Lieber Bernd, lieber Sven, lieber Florian, liebe Mitglieder,

das Ergebnis des Mitgliedervotums liegt vor. Jetzt steht fest, die SPD wird sich an einer erneuten Regierung mit der Union beteiligen. Ich selbst habe dies bei der Mitgliederbefragung mit einem Ja unterstützt. Allerdings nicht nur aus Überzeugung. Unserer Partei traue ich momentan weder eine erfolgreiche Positionierung bei einer Minderheitsregierung noch eine erfolgreiche Neuwahl zu.

Ich sehe die unbestreitbaren guten Bestandteile des Koalitionsvertrags. Im Bereich Kommunen, Bildung und teilweise Europa sind wirklich starke Dinge erreicht worden. Grundsätzlich ist es natürlich tatsächlich so, dass man nur gestalten kann, wenn man sich aktiv an einer Regierung beteiligt.

Aber es gibt auch große Lücken. Realistische Ansätze, wie man die Energieversorgung oder die Mobilität für die Zukunft gestaltet, wie die Sozialversicherungen stabil und lebensstandardsichernd erhalten werden können, oder wo das Personal für Kinder- und Pflegebetreuung überhaupt her kommen soll, findet man nicht. Die erneute Festlegung „ambulant vor stationär“ ist verheerend und wird zu einem Kollaps der Pflegeversicherung führen.

Schlimm ist auch die Tatsache, dass die AfD nun die Rolle der Oppositionsführung einnehmen kann. Die Zusammenarbeit der beiden Volksparteien ist für die Demokratie nicht gerade gut.

Dennoch sehe ich in der jetzigen Situation eine Regierungsbeteiligung als richtig an. Viele schreiben momentan, dass die Zukunft unserer Partei davon abhängt entweder in die Regierung zu gehen oder in die Opposition. Die jeweils andere Position würde zum Untergang führen. Aus meiner Sicht ist das aber nicht so sehr entscheidend. Regierung oder Opposition kann beides stärken und beides schwächen.

Ich sehe für die SPD ein viel grundsätzlicheres Problem. Unsere Partei steht nicht für die Zukunft. Sie ist eher Reparaturbetrieb für Entwicklungen der letzten Jahre. Mindestlohn, Rente mit 63 oder leichte Beschränkungen bei den Befristungen federn die Auswirkungen von Fehlentwicklungen ab - die wir leider zu einem Großteil selbst zu verantworten haben. Natürlich kann man stolz darauf sein, dass diese wichtigen Entscheidungen überhaupt getroffen werden. Punkten können wir damit bei den Wählern allerdings nicht. Die sagen uns dann schon, wem sie die unsicheren Arbeitsverhältnisse zu verdanken haben.

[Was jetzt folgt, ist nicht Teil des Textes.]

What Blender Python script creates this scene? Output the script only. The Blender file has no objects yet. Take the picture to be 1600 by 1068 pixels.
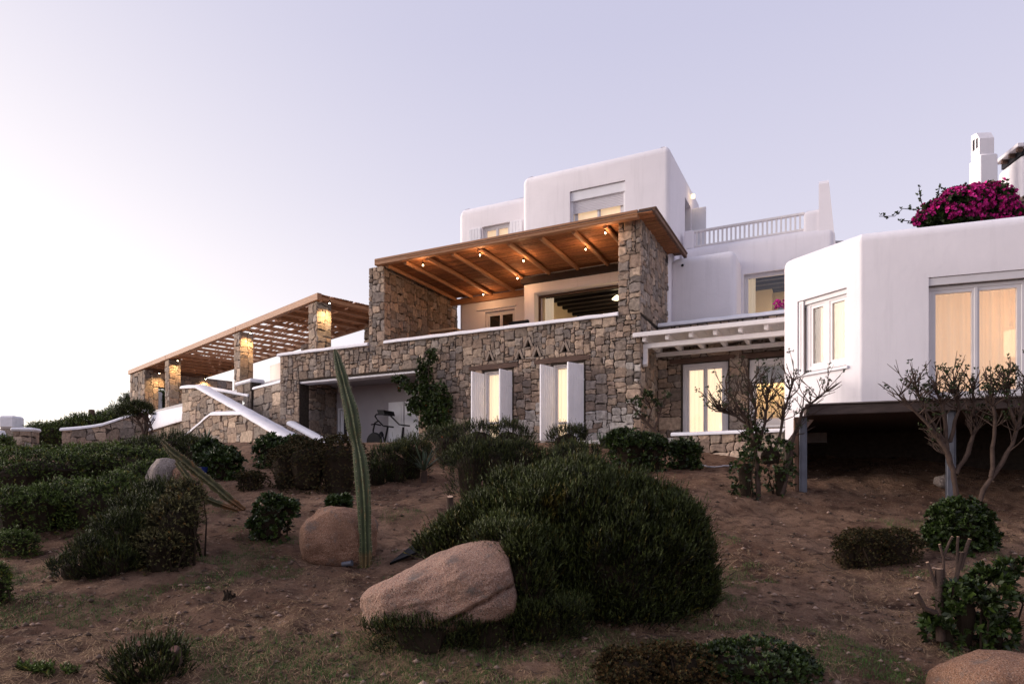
import bpy, math, random
import numpy as np
from mathutils import Vector

scene = bpy.context.scene
COL = scene.collection
# ------------------------------------------------------------------ camera, sky, sun, exposure
F = 1066.67          # focal length in pixels of the 1600 px wide photograph
HOR = 770.0          # image row of the eye-level horizon
cd = bpy.data.cameras.new('camera')
cam = bpy.data.objects.new('camera', cd)
COL.objects.link(cam)
cam.location = (0, 0, 0)
cam.rotation_euler = (math.radians(90), 0, 0)
cd.sensor_width = 36.0
cd.lens = 24.0
cd.shift_y = (HOR - 534.0) / 1600.0
cd.clip_start = 0.1
cd.clip_end = 5000
scene.camera = cam

SUN_AZ = math.radians(-80)       # to the side of the view, just above the sea
SUN_EL = math.radians(10)
world = bpy.data.worlds.new('World')
scene.world = world
world.use_nodes = True
nt = world.node_tree
nt.nodes.clear()
N = nt.nodes.new
out = N('ShaderNodeOutputWorld')
bg = N('ShaderNodeBackground')
nt.links.new(bg.outputs[0], out.inputs[0])
sky = N('ShaderNodeTexSky')
sky.sky_type = 'NISHITA'
sky.sun_disc = False
sky.sun_elevation = SUN_EL
sky.sun_rotation = SUN_AZ
sky.air_density = 1.0
sky.dust_density = 1.5
tc = N('ShaderNodeTexCoord')
sep = N('ShaderNodeSeparateXYZ')
nt.links.new(tc.outputs['Generated'], sep.inputs[0])
def wmath(op, a, b=None, clamp=False):
    n = N('ShaderNodeMath'); n.operation = op; n.use_clamp = clamp
    for i, x in enumerate((a, b)):
        if x is None: continue
        if hasattr(x, 'is_linked') or hasattr(x, 'links'): nt.links.new(x, n.inputs[i])
        else: n.inputs[i].default_value = x
    return n.outputs[0]
elev = wmath('MAXIMUM', sep.outputs[2], 0.0)
ramp = N('ShaderNodeValToRGB')                 # dusk sky by height
els = ramp.color_ramp.elements
els[0].position = 0.0; els[0].color = (0.76, 0.735, 0.815, 1)
els[1].position = 1.0; els[1].color = (0.42, 0.43, 0.61, 1)
e = els.new(0.30); e.color = (0.668, 0.645, 0.765, 1)
e = els.new(0.55); e.color = (0.54, 0.532, 0.69, 1)
nt.links.new(elev, ramp.inputs[0])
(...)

Bis heute ist keine ehrliche Aufarbeitung der Entwicklung seit 1998 erfolgt. Seither hat die SPD hunderttausende ihrer Mitglieder und die Hälfte ihrer Wahlstimmen verloren. Konsequenzen in der inhaltlichen und personellen Ausrichtung hat dies aber kaum gehabt. Es handeln seit 15 – 20 Jahren in Parteivorstand und anderen Führungspositionen überwiegend dieselben Personen. Wie ausgerechnet die nun für eine Erneuerung stehen sollen, erschließt sich mir nicht!

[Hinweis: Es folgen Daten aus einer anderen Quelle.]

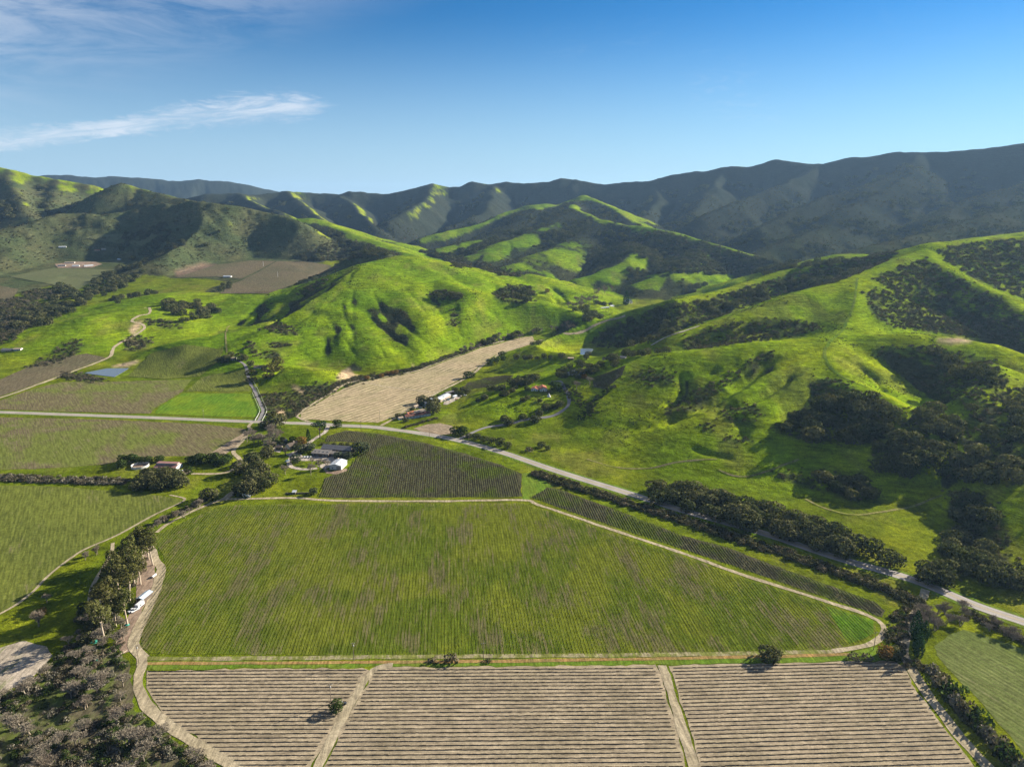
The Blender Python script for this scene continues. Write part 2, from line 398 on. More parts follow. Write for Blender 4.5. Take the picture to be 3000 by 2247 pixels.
_steps = np.exp(np.linspace(math.log(150.0), math.log(13000.0), 1600))
def hit(px, py):
    """where the line of sight through photo pixels first meets the terrain"""
    px = np.atleast_1d(np.asarray(px, float)); py = np.atleast_1d(np.asarray(py, float))
    dx, dy, dz = ray_dir(px, py)
    hl = np.sqrt(dx * dx + dy * dy)
    out = np.zeros((len(px), 3))
    for s in range(0, len(px), 400):
        sl = slice(s, s + 400)
        ux, uy, uz = dx[sl] / hl[sl], dy[sl] / hl[sl], dz[sl] / hl[sl]
        X = ux[:, None] * _steps; Y = uy[:, None] * _steps; Z = CAM_H + uz[:, None] * _steps
        G = ground(X, Y)
        below = Z < G
        i = np.argmax(below, 1); none = ~below.any(1); i[none] = len(_steps) - 1
        i = np.maximum(i, 1); r = np.arange(len(i))
        g0 = (Z - G)[r, i - 1]; g1 = (Z - G)[r, i]
        f = np.where(none, 1.0, g0 / np.maximum(g0 - g1, 1e-9))
        D = _steps[i - 1] + (_steps[i] - _steps[i - 1]) * f
        out[sl, 0] = ux * D; out[sl, 1] = uy * D
    out[:, 2] = ground(out[:, 0], out[:, 1])
    return out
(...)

Ich hoffe trotzdem, dass es der SPD gelingt mit einer vernünftigen Regierungsarbeit etwas Kontinuität im täglichen Handeln wiederherzustellen. Bei der Ministerauswahl gibt es hier zumindest erste Anzeichen.

Parallel muss aber mit aller Kraft die Erneuerung der Partei vorangetrieben werden. Wie ich diesen Weg begleiten soll, habe ich mir lange überlegt. Vor der Bundestagswahl hatte ich gesagt, dass ich im Falle einer erneuten Großen Koalition meine Parteiämter (UB und KV) abgebe. Aber eigentlich ist das ja auch nicht der richtige Weg - auf der einen Seite zu aktiver Mitarbeit aufrufen und dann sich selbst zurückzuziehen, wäre nicht stimmig.

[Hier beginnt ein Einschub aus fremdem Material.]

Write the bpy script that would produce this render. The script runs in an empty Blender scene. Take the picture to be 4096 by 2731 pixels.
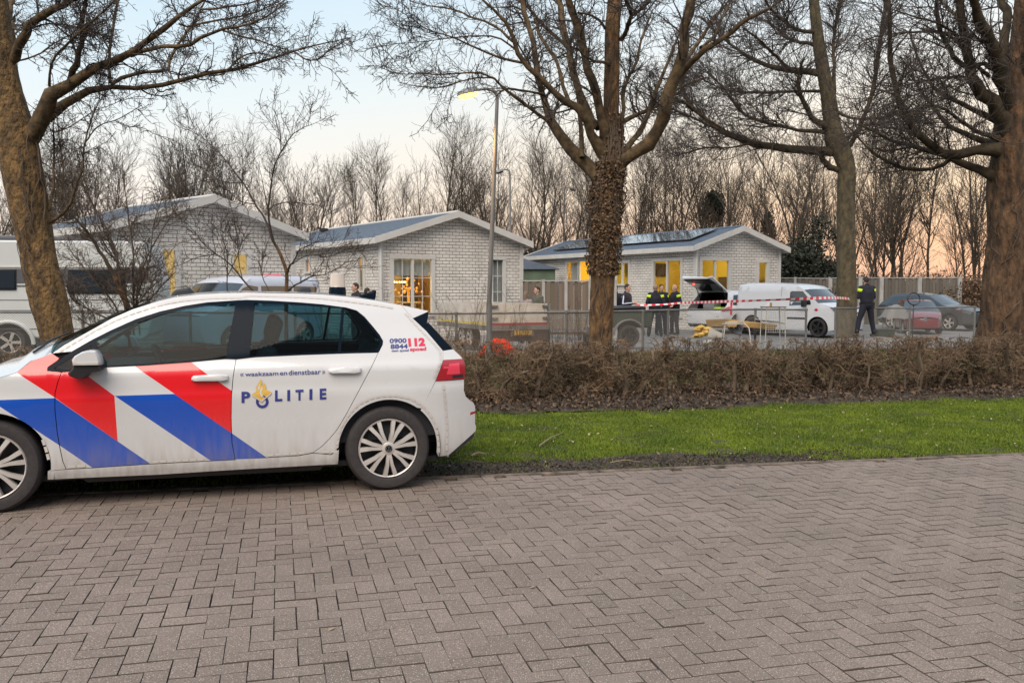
import bpy, bmesh, math, random
import numpy as np
from mathutils import Vector, Matrix, Euler
R = math.radians
random.seed(7); RNG = np.random.default_rng(7)
S = bpy.context.scene
COL = S.collection
# ---------------------------------------------------------------- camera
CAMH = 1.53; FPX = 3600.0; CX, CY = 2048.0, 1365.5; TH = math.atan(215.5/FPX)
cam = bpy.data.objects.new('camera', bpy.data.cameras.new('camera')); COL.objects.link(cam)
cam.data.sensor_width = 36; cam.data.lens = 36*FPX/4096.0
cam.data.clip_start = .05; cam.data.clip_end = 3000
cam.location = (0, 0, CAMH); cam.rotation_euler = (math.pi/2-TH, 0, 0)
S.camera = cam
# ---------------------------------------------------------------- exposure
S.view_settings.view_transform = 'Standard'; S.view_settings.look = 'None'
S.view_settings.exposure = 0.0; S.view_settings.gamma = 1
S.view_settings.use_curve_mapping = False
S.cycles.transparent_max_bounces = 24; S.cycles.max_bounces = 8
# ---------------------------------------------------------------- sky (dusk)
W = bpy.data.worlds.new('World'); S.world = W; W.use_nodes = True
nt = W.node_tree; nt.nodes.clear(); N = nt.nodes.new; L = nt.links.new
tc = N('ShaderNodeTexCoord'); sx = N('ShaderNodeSeparateXYZ'); L(tc.outputs['Generated'], sx.inputs[0])
def wramp(cols):
    r = N('ShaderNodeValToRGB'); e = r.color_ramp.elements
    while len(e) > 1: e.remove(e[-1])
    e[0].position = cols[0][0]; e[0].color = (*cols[0][1], 1)
    for p, c in cols[1:]:
        k = e.new(p); k.color = (*c, 1)
    L(sx.outputs['Z'], r.inputs[0]); return r
warm = wramp([(0, (.88, .52, .38)), (.05, (.97, .62, .42)), (.10, (.99, .76, .54)), (.17, (.93, .84, .72)), (.27, (.78, .85, .89)), (.45, (.62, .77, .90)), (1, (.62, .74, .90))])
cool = wramp([(0, (.84, .66, .56)), (.06, (.92, .79, .68)), (.12, (.90, .87, .82)), (.20, (.76, .85, .89)), (.32, (.57, .75, .88)), (.5, (.47, .67, .86)), (1, (.60, .72, .88))])
mr = N('ShaderNodeMapRange'); mr.inputs[1].default_value = -.45; mr.inputs[2].default_value = .42; mr.interpolation_type = 'SMOOTHSTEP'
L(sx.outputs['X'], mr.inputs[0])
mx = N('ShaderNodeMixRGB'); L(mr.outputs[0], mx.inputs[0]); L(cool.outputs[0], mx.inputs[1]); L(warm.outputs[0], mx.inputs[2])
# the sky is brighter overhead and in the half of the sky away from the trees
br = N('ShaderNodeMapRange'); br.inputs[1].default_value = .25; br.inputs[2].default_value = -.6; br.inputs[3].default_value = 1.10; br.inputs[4].default_value = 1.0
br.interpolation_type = 'SMOOTHSTEP'; L(sx.outputs['Y'], br.inputs[0])
# low in the east (behind the camera) the dusk sky is a darker blue grey
east = wramp([(0, (.10, .125, .15)), (.18, (.16, .20, .25)), (.34, (.45, .50, .57)), (.5, (.62, .70, .80)), (1, (.62, .70, .82))])
me_ = N('ShaderNodeMapRange'); me_.inputs[1].default_value = -.05; me_.inputs[2].default_value = -.45; me_.interpolation_type = 'SMOOTHSTEP'; L(sx.outputs['Y'], me_.inputs[0])
mx2 = N('ShaderNodeMixRGB'); L(me_.outputs[0], mx2.inputs[0]); L(mx.outputs[0], mx2.inputs[1]); L(east.outputs[0], mx2.inputs[2]); mx = mx2
bg = N('ShaderNodeBackground'); L(mx.outputs[0], bg.inputs[0]); L(br.outputs[0], bg.inputs[1])
sky = N('ShaderNodeTexSky'); sky.sky_type = 'NISHITA'; sky.sun_disc = False; sky.sun_elevation = R(3); sky.sun_rotation = R(38)
bg2 = N('ShaderNodeBackground'); L(sky.outputs[0], bg2.inputs[0]); bg2.inputs[1].default_value = .008
ad = N('ShaderNodeAddShader'); L(bg.outputs[0], ad.inputs[0]); L(bg2.outputs[0], ad.inputs[1])
wo = N('ShaderNodeOutputWorld'); L(ad.outputs[0], wo.inputs[0])
# ---------------------------------------------------------------- one broad soft sun lamp
sl = bpy.data.lights.new('sun', 'SUN'); sl.energy = 3.6; sl.angle = R(50); sl.color = (1, .87, .73)
so = bpy.data.objects.new('sun', sl); COL.objects.link(so); so.rotation_euler = (R(42), 0, R(-18))

# ---------------------------------------------------------------- pixel helpers (photo pixels, 4096 wide)
CT, ST_ = math.cos(TH), math.sin(TH)
def ray(px, py):
    a = (px-CX)/FPX; b = (CY-py)/FPX
    return np.array([a, CT + b*ST_, -ST_ + b*CT])
def at(px, py, Y):
    d = ray(px, py); t = Y/d[1]; return np.array([d[0]*t, Y, CAMH + d[2]*t])
def gnd(px, py, z=0.0):
    d = ray(px, py); t = (z-CAMH)/d[2]; return np.array([d[0]*t, d[1]*t, z])
def poly_faces(bm, pts3, flat):
    """triangulate a concave outline exactly"""
    from mathutils.geometry import delaunay_2d_cdt
    n = len(flat); vo, eo, fo, _, _, _ = delaunay_2d_cdt([Vector(p) for p in flat], [(i, (i+1) % n) for i in range(n)], [], 1, 1e-5)
    vs = [bm.verts.new((p.x, 0, p.y)) for p in vo]
    for f in fo:
        try: bm.faces.new([vs[i] for i in f])
        except ValueError: pass
def zc(s, ox, oy):
    return lambda x, y: (ox + x/s, oy + y/s)

# ---------------------------------------------------------------- object helpers
def tag(o, label=None, cat=None, group=None, kind=None):
    if label: o['label'] = label
    if cat: o['category'] = cat
    if group: o['group'] = group
    if kind: o['kind'] = kind
    return o
def empty(name, loc=(0, 0, 0), rz=0, label=None, cat=None, group=None):
    o = bpy.data.objects.new(name, None); COL.objects.link(o); o.location = tuple(loc); o.rotation_euler = (0, 0, rz)
    o.empty_display_size = .2
    return tag(o, label, cat, group)
def np_mesh(name, V, F, k, mat=None, parent=None, smooth=False, mi=None, uv=None):
    """V (n,3), F (m,k) faces all of k corners"""
    me = bpy.data.meshes.new(name); V = np.asarray(V, np.float32); F = np.asarray(F, np.int32)
    me.vertices.add(len(V)); me.vertices.foreach_set('co', V.ravel())
    me.loops.add(F.size); me.loops.foreach_set('vertex_index', F.ravel())
    me.polygons.add(len(F)); me.polygons.foreach_set('loop_start', np.arange(0, F.size, k, dtype=np.int32))
    me.polygons.foreach_set('loop_total', np.full(len(F), k, np.int32))
    me.polygons.foreach_set('use_smooth', np.full(len(F), bool(smooth)))
    if mi is not None: me.polygons.foreach_set('material_index', np.asarray(mi, np.int32))
    me.update(calc_edges=True); me.validate()
    for m in (mat if isinstance(mat, (list, tuple)) else [mat]):
        if m: me.materials.append(m)
    o = bpy.data.objects.new(name, me); COL.objects.link(o)
    if parent: o.parent = parent
    return o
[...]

Ich kann aber auf keinen Fall so weiter machen, wie bisher.

Dinge, die ich falsch finde, möchte ich nicht mehr öffentlich verteidigen. Die Art und Weise, wie der Parteivorstand seit Mitte 2016 handelte, hat erst eine erfolgreiche Bundestagswahl unmöglich gemacht (hierfür trägt nicht Martin Schulz sondern Sigmar Gabriel die Hauptverantwortung!) und danach war das Verhalten aller Führungspersonen eine einzige Katastrophe.

Ich sehe es in keiner Weise ein, dieses Verhalten zu tolerieren oder gar öffentlich zu verteidigen. Im Gegenteil werde ich dies von nun an auch offen anprangern. Gleichgültig ob die aktuelle Parteiführung, Fraktionsführung oder der Ex-Vorsitzende, sie alle betätigen sich mit ihrem Verhalten als Totengräber der deutschen Sozialdemokratie. Und der Umgang des Parteivorstands mit den Beschlüssen der letzten Sonderparteitage bezüglich, ergebnisoffener Sondierung und fairer Auseinandersetzung mit dem Koalitionsvertrag, spottet jeder Beschreibung.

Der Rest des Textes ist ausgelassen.